Beth Steel set today to relight furnace

10 weeks, millions spent to modernize `L' blast furnace


August 17, 1999|By Kristine Henry | Kristine Henry,SUN STAFF

After a 10-week maintenance shutdown, Bethlehem Steel Corp.'s Sparrows Point blast furnace is set to begin firing up today as the flip of a switch sends super hot compressed air into the 150-foot-tall structure.

Workers began replacing the bricks that line the "L" blast furnace, which pumps out molten iron that supplies the rest of the plant, June 8 and were originally scheduled to finish Aug. 1. In late July as it released second-quarter earnings -- which showed a $29.7 million loss on revenue of $985 million -- the company said the repairs would take longer than expected.

"We had set a very aggressive schedule for doing something of this size," spokesman Ted Baldwin said yesterday. "We found some other things that needed to be done and some things took longer than anticipated, but it's done now."

The project cost more than the $100 million the company had predicted, Baldwin said, but he declined to disclose the actual cost. In addition to relining the blast furnace, the company also completed an update on its basic oxygen furnace, which turns the molten iron from the blast furnace into steel. That project was expected to cost $70 million and Baldwin said he wasn't sure if it came in on target.
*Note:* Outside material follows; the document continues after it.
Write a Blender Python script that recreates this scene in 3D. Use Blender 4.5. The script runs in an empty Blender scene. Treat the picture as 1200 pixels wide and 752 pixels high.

Tom Abrams, an analyst at Credit Suisse First Boston, said the blast furnace repairs likely cost Bethlehem $1 million for every day it was shut down but that the tardiness of the repairs shouldn't cause concern.

"Little things like this you can't be too annoyed about," Abrams said. "It's not so crazy to expect that when you get inside and are taking bricks out with a jackhammer you say, `If we just replaced this other panel, we will not have to do it again for three more years.' I think given the situation it's better to keep it down now and get an extended life on the furnace."

The relined blast furnace, one of seven modernization projects at Sparrows Point expected to cost a total of $615 million, should last 12 to 15 years before it needs another major overhaul. Baldwin said it was last relined in 1990 and was down then for 103 days. After the blast furnace is ignited this morning, he said, it should be another two to three days before it is running at its full processing capacity of 9,000 tons of iron per day.

Shares of Bethlehem closed up 43.75 cents yesterday at $8.1875.